28 “And why do you worry about clothes? See how the flowers of the field grow. They do not labor or spin. 29 Yet I tell you that not even Solomon in all his splendor was dressed like one of these. 30 If that is how God clothes the grass of the field, which is here today and tomorrow is thrown into the fire, will he not much more clothe you—you of little faith? 31 So do not worry, saying, ‘What shall we eat?’ or ‘What shall we drink?’ or ‘What shall we wear?’ 32 For the pagans run after all these things, and your heavenly Father knows that you need them. 33 But seek first his kingdom and his righteousness, and all these things will be given to you as well. 34 Therefore do not worry about tomorrow, for tomorrow will worry about itself. Each day has enough trouble of its own.
Psalm 63
1 You, God, are my God, earnestly I seek you; I thirst for you, my whole being longs for you, in a dry and parched land where there is no water.

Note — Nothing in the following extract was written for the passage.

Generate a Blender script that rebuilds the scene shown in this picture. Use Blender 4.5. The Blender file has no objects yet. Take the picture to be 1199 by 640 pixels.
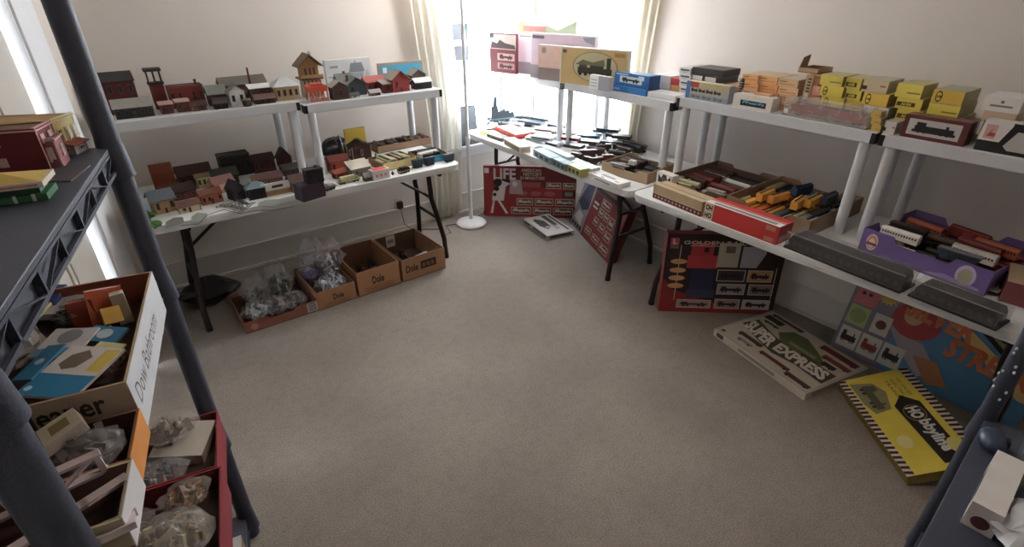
import bpy, math, random
from mathutils import Vector, Matrix, Euler
random.seed(7)
SC = bpy.context.scene
COL = SC.collection
# ------------------------------------------------------------------ camera
FPX = 621.4; CW, CH = 1199, 640; CAMH = 1.8
yaw, pit, rol = [math.radians(a) for a in (53.99, 28.48, -0.32)]
CAMF = Vector((math.cos(yaw)*math.cos(pit), math.sin(yaw)*math.cos(pit), -math.sin(pit)))
CAMR0 = CAMF.cross(Vector((0, 0, 1))).normalized(); CAMU0 = CAMR0.cross(CAMF)
c_, s_ = math.cos(rol), math.sin(rol)
CAMR = CAMR0*c_ + CAMU0*s_; CAMU = CAMU0*c_ - CAMR0*s_
cam = bpy.data.cameras.new('camera'); co = bpy.data.objects.new('camera', cam); COL.objects.link(co)
cam.sensor_width = 36; cam.lens = FPX/CW*36; cam.clip_start = 0.02
co.matrix_world = Matrix(((CAMR.x, CAMU.x, -CAMF.x, 0), (CAMR.y, CAMU.y, -CAMF.y, 0), (CAMR.z, CAMU.z, -CAMF.z, CAMH), (0, 0, 0, 1)))
SC.camera = co

def ray(p):
    return CAMR*((p[0]-CW/2)/FPX) + CAMU*((CH/2-p[1])/FPX) + CAMF
def at(p, z):
    "where the line of sight of a spot measured in the photograph meets the level z"
    if isinstance(p, Vector): return Vector((p.x, p.y, z))
    d = ray(p); t = (z-CAMH)/d.z
    return Vector((d.x*t, d.y*t, z))
def N(px, Y, z):
    "point of the plane y = Y at height z that shows in image column px"
    k = (px-CW/2)/FPX; a = CAMR-CAMF*k
    return Vector((-(a.y*Y+a.z*(z-CAMH))/a.x, Y, z))
def E(px, X, z):
    k = (px-CW/2)/FPX; a = CAMR-CAMF*k
    return Vector((X, -(a.x*X+a.z*(z-CAMH))/a.y, z))
def atx(p, X):
    d = ray(p); t = X/d.x
    return Vector((X, d.y*t, CAMH+d.z*t))
def aty(p, Y):
    d = ray(p); t = Y/d.y
    return Vector((d.x*t, Y, CAMH+d.z*t))
def hz(b, p, z0=0):
    "height over z0 of a spot seen at p, standing above world point b"
    d = ray(p); t = (d.x*b.x+d.y*b.y)/(d.x*d.x+d.y*d.y)
    return CAMH+d.z*t-z0

# ------------------------------------------------------------------ materials
_m = {}
def lin(c):
    return c/12.92 if c <= .04045 else ((c+.055)/1.055)**2.4
def rgb(h, k=.86):
    c = [lin(int(h[i:i+2], 16)/255) for i in (0, 2, 4)]; g = .3*c[0]+.55*c[1]+.15*c[2]
    return tuple(g+(x-g)*k for x in c) + (1,)
def M(h, rough=.6, metal=0., n=18., amt=.12, bump=0., spec=.4):
    "procedural surface: a base colour gently broken up by noise"
    k = (h, rough, metal, n, amt, bump, spec)
    if k in _m: return _m[k]
    m = bpy.data.materials.new('surface_'+h); m.use_nodes = True
    nt = m.node_tree; b = nt.nodes['Principled BSDF']
    b.inputs['Roughness'].default_value = rough; b.inputs['Metallic'].default_value = metal
    b.inputs['Specular IOR Level'].default_value = spec
    tc = nt.nodes.new('ShaderNodeTexCoord'); no = nt.nodes.new('ShaderNodeTexNoise')
    no.inputs['Scale'].default_value = n; no.inputs['Detail'].default_value = 4
    nt.links.new(tc.outputs['Object'], no.inputs['Vector'])
    mr = nt.nodes.new('ShaderNodeMapRange'); mr.inputs['To Min'].default_value = 1-amt; mr.inputs['To Max'].default_value = 1+amt
    nt.links.new(no.outputs['Fac'], mr.inputs['Value'])
    vm = nt.nodes.new('ShaderNodeVectorMath'); vm.operation = 'SCALE'
    vm.inputs[0].default_value = rgb(h)[:3]
    nt.links.new(mr.outputs['Result'], vm.inputs['Scale']); nt.links.new(vm.outputs['Vector'], b.inputs['Base Color'])
    if bump:
        bp = nt.nodes.new('ShaderNodeBump'); bp.inputs['Strength'].default_value = bump; bp.inputs['Distance'].default_value = .01
        nt.links.new(no.outputs['Fac'], bp.inputs['Height']); nt.links.new(bp.outputs['Normal'], b.inputs['Normal'])
    _m[k] = m
    return m
def clear(h='ffffff', alpha=.3, rough=.08, name='clear_film', bump=0., spec=.6):
    k = ('clear', h, alpha, rough, bump)
    if k in _m: return _m[k]
    m = bpy.data.materials.new(name); m.use_nodes = True
    nt = m.node_tree; b = nt.nodes['Principled BSDF']; out = nt.nodes['Material Output']
    b.inputs['Base Color'].default_value = rgb(h); b.inputs['Roughness'].default_value = rough
    b.inputs['Specular IOR Level'].default_value = spec
    tr = nt.nodes.new('ShaderNodeBsdfTransparent'); mx = nt.nodes.new('ShaderNodeMixShader')
    tc = nt.nodes.new('ShaderNodeTexCoord'); no = nt.nodes.new('ShaderNodeTexNoise'); no.inputs['Scale'].default_value = 30
    nt.links.new(tc.outputs['Object'], no.inputs['Vector'])
    mr = nt.nodes.new('ShaderNodeMapRange'); mr.inputs['To Min'].default_value = alpha*.6; mr.inputs['To Max'].default_value = min(1, alpha*1.4)
    nt.links.new(no.outputs['Fac'], mr.inputs['Value']); nt.links.new(mr.outputs['Result'], mx.inputs['Fac'])
    if bump:
        bp = nt.nodes.new('ShaderNodeBump'); bp.inputs['Strength'].default_value = bump; bp.inputs['Distance'].default_value = .02
        nt.links.new(no.outputs['Fac'], bp.inputs['Height']); nt.links.new(bp.outputs['Normal'], b.inputs['Normal'])
    nt.links.new(tr.outputs[0], mx.inputs[1]); nt.links.new(b.outputs[0], mx.inputs[2]); nt.links.new(mx.outputs[0], out.inputs['Surface'])
    _m[k] = m
    return m

WHITE = M('d9d9d6'); BLACK = M('18171a', .5); INK = M('1c1a1c', .7)
PLASTIC = M('c4c5c9', .42, amt=.04); TABLE = M('d5d6d6', .5, n=60, amt=.05)
KRAFT = M('b08a66', .85, n=10, amt=.14); KRAFT_IN = M('93704f', .9, n=10, amt=.14)
STEEL = M('2c2422', .4, .3); CHROME = M('b9bcc2', .2, .9)

# ------------------------------------------------------------------ mesh builder
class MB:
    def __init__(s):
        s.v = []; s.f = []; s.mi = []; s.mats = []; s.sm = []; s.X = Matrix()
    def _m(s, mat):
        if mat not in s.mats: s.mats.append(mat)
        return s.mats.index(mat)
    def add(s, vs, fs, mat, smooth=False):
        b = len(s.v); k = s._m(mat)
        s.v += [s.X @ Vector(v) for v in vs]
        for f in fs:
            s.f.append([b+i for i in f]); s.mi.append(k); s.sm.append(smooth)
        return s
    def box(s, x0, y0, z0, x1, y1, z1, mat, mats=None):
        "mats: optional dict of face name -> material"
        vs = [(x, y, z) for z in (z0, z1) for y in (y0, y1) for x in (x0, x1)]
        F = dict(bottom=(0, 2, 3, 1), top=(4, 5, 7, 6), front=(0, 1, 5, 4), back=(3, 2, 6, 7), left=(2, 0, 4, 6), right=(1, 3, 7, 5))
        if not mats: return s.add(vs, list(F.values()), mat)
        for k, f in F.items(): s.add([vs[i] for i in f], [(0, 1, 2, 3)], mats.get(k, mat))
        return s
    def cyl(s, a, b, r, mat, n=12, r2=None, smooth=True, cap=True):
        a = Vector(a); b = Vector(b); d = (b-a).normalized(); r2 = r if r2 is None else r2
        u = d.orthogonal().normalized(); w = d.cross(u)
        vs = []
        for c, rr in ((a, r), (b, r2)):
            for i in range(n):
                t = 2*math.pi*i/n; vs.append(c + (u*math.cos(t)+w*math.sin(t))*rr)
        s.add(vs, [(i, (i+1) % n, n+(i+1) % n, n+i) for i in range(n)], mat, smooth)
        if cap: s.add(vs, [tuple(range(n-1, -1, -1)), tuple(range(n, 2*n))], mat)
        return s
    def tube(s, pts, r, mat, n=8, closed=False, ry=None):
        pts = [Vector(p) for p in pts]; rings = []; up = None
        for i, p in enumerate(pts):
            d = (pts[min(i+1, len(pts)-1)]-pts[max(i-1, 0)]).normalized()
            if up is None: up = d.orthogonal().normalized()
            up = (up - d*up.dot(d)).normalized(); w = d.cross(up)
            rings += [p+(up*math.cos(2*math.pi*k/n)*r+w*math.sin(2*math.pi*k/n)*(ry or r)) for k in range(n)]
        fs = [(i*n+k, i*n+(k+1) % n, (i+1)*n+(k+1) % n, (i+1)*n+k) for i in range(len(pts)-1) for k in range(n)]
        s.add(rings, fs, mat, True)
        s.add(rings, [tuple(range(n-1, -1, -1)), tuple(range((len(pts)-1)*n, len(pts)*n))], mat)
        return s
    def prism(s, poly, h0, h1, mat, axis='z'):
        "2-D outline pushed from h0 to h1 along an axis"
        n = len(poly)
        if axis == 'z': g = lambda p, h: (p[0], p[1], h)
        elif axis == 'y': g = lambda p, h: (p[0], h, p[1])
        else: g = lambda p, h: (h, p[0], p[1])
        vs = [g(p, h0) for p in poly]+[g(p, h1) for p in poly]
        fs = [tuple(range(n)), tuple(range(2*n-1, n-1, -1))]+[(i, n+i, n+(i+1) % n, (i+1) % n) for i in range(n)]
        return s.add(vs, fs, mat)
    def lathe(s, prof, mat, n=20, c=(0, 0, 0)):
        vs = [(c[0]+r*math.cos(2*math.pi*k/n), c[1]+r*math.sin(2*math.pi*k/n), c[2]+z) for r, z in prof for k in range(n)]
        fs = [(i*n+k, i*n+(k+1) % n, (i+1)*n+(k+1) % n, (i+1)*n+k) for i in range(len(prof)-1) for k in range(n)]
        return s.add(vs, fs, mat, True)
    def blob(s, c, rx, ry, rz, mat, nz=8, n=12, noise=0., seed=0):
        rd = random.Random(seed); vs = []
        for j in range(nz+1):
            ph = math.pi*j/nz
            for k in range(n):
                t = 2*math.pi*k/n; q = 1+noise*(rd.random()-.5)*2
                vs.append((c[0]+rx*q*math.sin(ph)*math.cos(t), c[1]+ry*q*math.sin(ph)*math.sin(t), c[2]+rz*(1+noise*(rd.random()-.5))*math.cos(ph)))
        fs = [(j*n+k, (j+1)*n+k, (j+1)*n+(k+1) % n, j*n+(k+1) % n) for j in range(nz) for k in range(n)]
        return s.add(vs, fs, mat, noise < .05)
    def mesh(s, name):
        me = bpy.data.meshes.new(name)
        me.from_pydata([tuple(v) for v in s.v], [], s.f)
        for m in s.mats: me.materials.append(m)
        for p, k, q in zip(me.polygons, s.mi, s.sm): p.material_index = k; p.use_smooth = q
        me.validate(); me.update()
        return me
    def build(s, name, parent=None, bevel=0.):
        o = bpy.data.objects.new(name, s.mesh(name)); COL.objects.link(o)
        if parent is not None: o.parent = parent
        if bevel:
            b = o.modifiers.new('soft_edges', 'BEVEL'); b.width = bevel; b.segments = 2; b.limit_method = 'ANGLE'; b.angle_limit = .9
        return o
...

2 I have seen you in the sanctuary and beheld your power and your glory. 3 Because your love is better than life, my lips will glorify you. 4 I will praise you as long as I live, and in your name I will lift up my hands. 5 I will be fully satisfied as with the richest of foods; with singing lips my mouth will praise you.
6 On my bed I remember you; I think of you through the watches of the night. 7 Because you are my help, I sing in the shadow of your wings. 8 I cling to you; your right hand upholds me.
9 Those who want to kill me will be destroyed; they will go down to the depths of the earth. 10 They will be given over to the sword and become food for jackals.
11 But the king will rejoice in God; all who swear by God will glory in him, while the mouths of liars will be silenced.
DEVOTIONAL FROM MY UTMOST FOR HIS HIGHEST – OSWALD CHAMBERS
Our Careful Unbelief
. . . do not worry about your life, what you will eat or what you will drink; nor about your body, what you will put on —Matthew 6:25
Jesus summed up commonsense carefulness in the life of a disciple as unbelief. If we have received the Spirit of God, He will squeeze right through our lives, as if to ask, “Now where do I come into this relationship, this vacation you have planned, or these new books you want to read?” And He always presses the point until we learn to make Him our first consideration. Whenever we put other things first, there is confusion.
“. . . do not worry about your life . . . .” Don’t take the pressure of your provision upon yourself. It is not only wrong to worry, it is unbelief; worrying means we do not believe that God can look after the practical details of our lives, and it is never anything but those details that worry us. Have you ever noticed what Jesus said would choke the Word He puts in us? Is it the devil? No— “the cares of this world” (Matthew 13:22). It is always our little worries. We say, “I will not trust when I cannot see”— and that is where unbelief begins. The only cure for unbelief is obedience to the Spirit.
The greatest word of Jesus to His disciples is abandon.